Aim:
Output the material exactly, but drop every image it holds.

===============

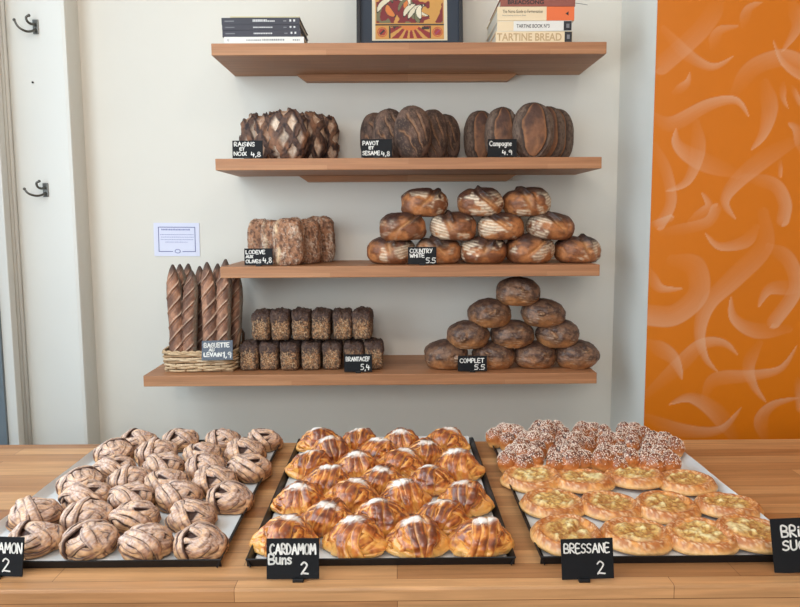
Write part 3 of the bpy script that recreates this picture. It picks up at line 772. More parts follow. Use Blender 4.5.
def brioche(seed):
    rr = random.Random(seed); V = []; Fc = []; Cc = []; 
    lobes = [(-.028, -.008, .025, .023), (.001, -.014, .023, .022), (.028, -.007, .026, .022), (-.015, .015, .032, .022), (.017, .016, .030, .021), (0, .002, .036, .018)]
    lobes = [(x+rr.uniform(-.004, .004), y+rr.uniform(-.003, .003), z+rr.uniform(-.004, .006), q*rr.uniform(.88, 1.08)) for x, y, z, q in lobes]
    p, F_ = dirs(56, 36); off = 0; sug = MB()
    for li, (x, y, z, q) in enumerate(lobes):
        r = 1+(fbm(p*2.4+li*3, seed)-.5)*.3; P = p*r[:, None]*np.array([q, q*.85, q*1.15])+np.array([x, y, z])
        low = P[:, 2] < .0; P[low, 2] *= .05
        n1 = fbm(p*4+li, seed+4)
        c = mixc(full(len(p), C(188, 112, 54)), C(116, 60, 32), ss(-.2, .8, p[:, 2]+(n1-.5)))
        c = mixc(c, C(56, 32, 28), ss(.56, .68, n1)*ss(.3, .7, p[:, 2])*.95)
        c = mixc(c, C(232, 180, 110), ss(-.1, -.6, p[:, 2])*.6)
        V.append(P); Cc.append(c); Fc += [tuple(i+off for i in f) for f in F_]; off += len(p)
    for li, (x, y, z, q) in enumerate(lobes):
        for k in range(280):
            while True:
                d = Vector((rr.gauss(0, 1), rr.gauss(0, 1), rr.gauss(0, 1))).normalized()
                if d.z > rr.uniform(-.1, .6): break
            pt = np.array([[d.x, d.y, d.z]]); rad = 1+(fbm(pt*2.4+li*3, seed)[0]-.5)*.3
            c = Vector((x+d.x*q*rad, y+d.y*q*.85*rad, z+d.z*q*1.15*rad)); s = rr.uniform(.0007, .0017)
            inside = any(((c.x-a)/(e))**2+((c.y-b2)/(e*.85))**2+((c.z-h)/(e*1.15))**2 < .85 for l2, (a, b2, h, e) in enumerate(lobes) if l2 != li)
            if inside: continue
            E = Euler((rr.uniform(0, 3), rr.uniform(0, 3), rr.uniform(0, 3))).to_matrix()
            vs = [c+E @ Vector(v)*s for v in ((1,0,0),(-1,0,0),(0,1,0),(0,-1,0),(0,0,.8),(0,0,-.8))]
            sug.add(vs, [(0,2,4),(2,1,4),(1,3,4),(3,0,4),(2,0,5),(1,2,5),(3,1,5),(0,3,5)])
    V = np.concatenate(V); zmin = V[:, 2].min(); V[:, 2] -= zmin; sug.v = [(a, b2, c-zmin) for a, b2, c in sug.v]
    me = tomesh('brioche', V, Fc, np.concatenate([np.concatenate(Cc), np.full((len(V), 1), .42)], 1), True, M_brio)
    sm = tomesh('pearl_sugar', sug.v, sug.f, None, False, M_sugar)
    return me, sm

def bressane(seed):
    rr = random.Random(seed); nr, na = 34, 96
    rad = np.concatenate([np.linspace(.02, 1, nr), [.99, .93]]); ph = np.linspace(0, 2*math.pi, na, endpoint=False)
    Rr, Ph = np.meshgrid(np.arange(len(rad)), ph, indexing='ij'); rv = rad[Rr]
    x = (rv*np.cos(Ph)).ravel(); y = (rv*np.sin(Ph)).ravel(); k = Rr.ravel(); r = rv.ravel()
    q = np.stack([x, y, x*0], 1)
    rim = np.exp(-((r-.80)/.17)**2)*(1+.35*(fbm(q*2.5, seed)-.5))
    wob = fbm(np.stack([np.cos(Ph).ravel()*1.3, np.sin(Ph).ravel()*1.3, x*0], 1), seed+2)
    inner = 1-ss(.5+.2*(wob-.5), .72+.2*(wob-.5), r)
    n1 = fbm(q*5, seed+3); n2 = fbm(q*16, seed+6)
    z = .008+.008*inner+.011*rim+inner*.012*(n1-.4)+.0015*(n2-.5)
    z = np.where(k < nr, z*np.sqrt(np.clip(1-ss(.86, 1.02, r)*.75, 0, 1)), 0)
    z = np.where(k == nr, .002, z); z = np.where(k > nr, 0, z)
    sc = .0585*(1+.12*(wob-.5)); ax = rr.uniform(.95, 1.06)
    P = np.stack([x*sc*ax, y*sc/ax, z], 1)
    col = mixc(full(len(r), C(216, 150, 80)), C(172, 100, 48), ss(.35, .7, n1*.7+rim*.3+(n2-.5)*.5))
    col = mixc(col, C(232, 190, 126), ss(.92, 1, r)*.6)
    cst = mixc(full(len(r), C(206, 168, 98)), C(164, 116, 60), ss(.42, .6, n2)); cst = mixc(cst, C(222, 204, 152), ss(.55, .75, n1)); cst = mixc(cst, C(160, 96, 50), ss(.5, .25, n1)*.6)
    col = mixc(col, cst, inner)
    col = mixc(col, C(244, 222, 186), ss(.56, .68, fbm(q*40, seed+8))*.6*rim)
    n = na; F_ = []
    for a in range(len(rad)-1):
        for i in range(n):
            j2 = (i+1) % n; F_.append((a*n+i, (a+1)*n+i, (a+1)*n+j2, a*n+j2))
    F_.append(tuple(range(n-1, -1, -1))[::-1])
    F_.append(tuple((len(rad)-1)*n+i for i in range(n-1, -1, -1)))
    return tomesh('sugar_tart', P, F_, np.concatenate([col, np.full((len(r), 1), .45)], 1), True, M_bres)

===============

Written response:
Write part 3 of the bpy script that recreates this picture. It picks up at line 772. More parts follow. Use Blender 4.5.
def brioche(seed):
    rr = random.Random(seed); V = []; Fc = []; Cc = []; 
    lobes = [(-.028, -.008, .025, .023), (.001, -.014, .023, .022), (.028, -.007, .026, .022), (-.015, .015, .032, .022), (.017, .016, .030, .021), (0, .002, .036, .018)]
    lobes = [(x+rr.uniform(-.004, .004), y+rr.uniform(-.003, .003), z+rr.uniform(-.004, .006), q*rr.uniform(.88, 1.08)) for x, y, z, q in lobes]
    p, F_ = dirs(56, 36); off = 0; sug = MB()
    for li, (x, y, z, q) in enumerate(lobes):
        r = 1+(fbm(p*2.4+li*3, seed)-.5)*.3; P = p*r[:, None]*np.array([q, q*.85, q*1.15])+np.array([x, y, z])
        low = P[:, 2] < .0; P[low, 2] *= .05
        n1 = fbm(p*4+li, seed+4)
        c = mixc(full(len(p), C(188, 112, 54)), C(116, 60, 32), ss(-.2, .8, p[:, 2]+(n1-.5)))
        c = mixc(c, C(56, 32, 28), ss(.56, .68, n1)*ss(.3, .7, p[:, 2])*.95)
        c = mixc(c, C(232, 180, 110), ss(-.1, -.6, p[:, 2])*.6)
        V.append(P); Cc.append(c); Fc += [tuple(i+off for i in f) for f in F_]; off += len(p)
    for li, (x, y, z, q) in enumerate(lobes):
        for k in range(280):
            while True:
                d = Vector((rr.gauss(0, 1), rr.gauss(0, 1), rr.gauss(0, 1))).normalized()
                if d.z > rr.uniform(-.1, .6): break
            pt = np.array([[d.x, d.y, d.z]]); rad = 1+(fbm(pt*2.4+li*3, seed)[0]-.5)*.3
            c = Vector((x+d.x*q*rad, y+d.y*q*.85*rad, z+d.z*q*1.15*rad)); s = rr.uniform(.0007, .0017)
            inside = any(((c.x-a)/(e))**2+((c.y-b2)/(e*.85))**2+((c.z-h)/(e*1.15))**2 < .85 for l2, (a, b2, h, e) in enumerate(lobes) if l2 != li)
            if inside: continue
            E = Euler((rr.uniform(0, 3), rr.uniform(0, 3), rr.uniform(0, 3))).to_matrix()
            vs = [c+E @ Vector(v)*s for v in ((1,0,0),(-1,0,0),(0,1,0),(0,-1,0),(0,0,.8),(0,0,-.8))]
            sug.add(vs, [(0,2,4),(2,1,4),(1,3,4),(3,0,4),(2,0,5),(1,2,5),(3,1,5),(0,3,5)])
    V = np.concatenate(V); zmin = V[:, 2].min(); V[:, 2] -= zmin; sug.v = [(a, b2, c-zmin) for a, b2, c in sug.v]
    me = tomesh('brioche', V, Fc, np.concatenate([np.concatenate(Cc), np.full((len(V), 1), .42)], 1), True, M_brio)
    sm = tomesh('pearl_sugar', sug.v, sug.f, None, False, M_sugar)
    return me, sm

def bressane(seed):
    rr = random.Random(seed); nr, na = 34, 96
    rad = np.concatenate([np.linspace(.02, 1, nr), [.99, .93]]); ph = np.linspace(0, 2*math.pi, na, endpoint=False)
    Rr, Ph = np.meshgrid(np.arange(len(rad)), ph, indexing='ij'); rv = rad[Rr]
    x = (rv*np.cos(Ph)).ravel(); y = (rv*np.sin(Ph)).ravel(); k = Rr.ravel(); r = rv.ravel()
    q = np.stack([x, y, x*0], 1)
    rim = np.exp(-((r-.80)/.17)**2)*(1+.35*(fbm(q*2.5, seed)-.5))
    wob = fbm(np.stack([np.cos(Ph).ravel()*1.3, np.sin(Ph).ravel()*1.3, x*0], 1), seed+2)
    inner = 1-ss(.5+.2*(wob-.5), .72+.2*(wob-.5), r)
    n1 = fbm(q*5, seed+3); n2 = fbm(q*16, seed+6)
    z = .008+.008*inner+.011*rim+inner*.012*(n1-.4)+.0015*(n2-.5)
    z = np.where(k < nr, z*np.sqrt(np.clip(1-ss(.86, 1.02, r)*.75, 0, 1)), 0)
    z = np.where(k == nr, .002, z); z = np.where(k > nr, 0, z)
    sc = .0585*(1+.12*(wob-.5)); ax = rr.uniform(.95, 1.06)
    P = np.stack([x*sc*ax, y*sc/ax, z], 1)
    col = mixc(full(len(r), C(216, 150, 80)), C(172, 100, 48), ss(.35, .7, n1*.7+rim*.3+(n2-.5)*.5))
    col = mixc(col, C(232, 190, 126), ss(.92, 1, r)*.6)
    cst = mixc(full(len(r), C(206, 168, 98)), C(164, 116, 60), ss(.42, .6, n2)); cst = mixc(cst, C(222, 204, 152), ss(.55, .75, n1)); cst = mixc(cst, C(160, 96, 50), ss(.5, .25, n1)*.6)
    col = mixc(col, cst, inner)
    col = mixc(col, C(244, 222, 186), ss(.56, .68, fbm(q*40, seed+8))*.6*rim)
    n = na; F_ = []
    for a in range(len(rad)-1):
        for i in range(n):
            j2 = (i+1) % n; F_.append((a*n+i, (a+1)*n+i, (a+1)*n+j2, a*n+j2))
    F_.append(tuple(range(n-1, -1, -1))[::-1])
    F_.append(tuple((len(rad)-1)*n+i for i in range(n-1, -1, -1)))
    return tomesh('sugar_tart', P, F_, np.concatenate([col, np.full((len(r), 1), .45)], 1), True, M_bres)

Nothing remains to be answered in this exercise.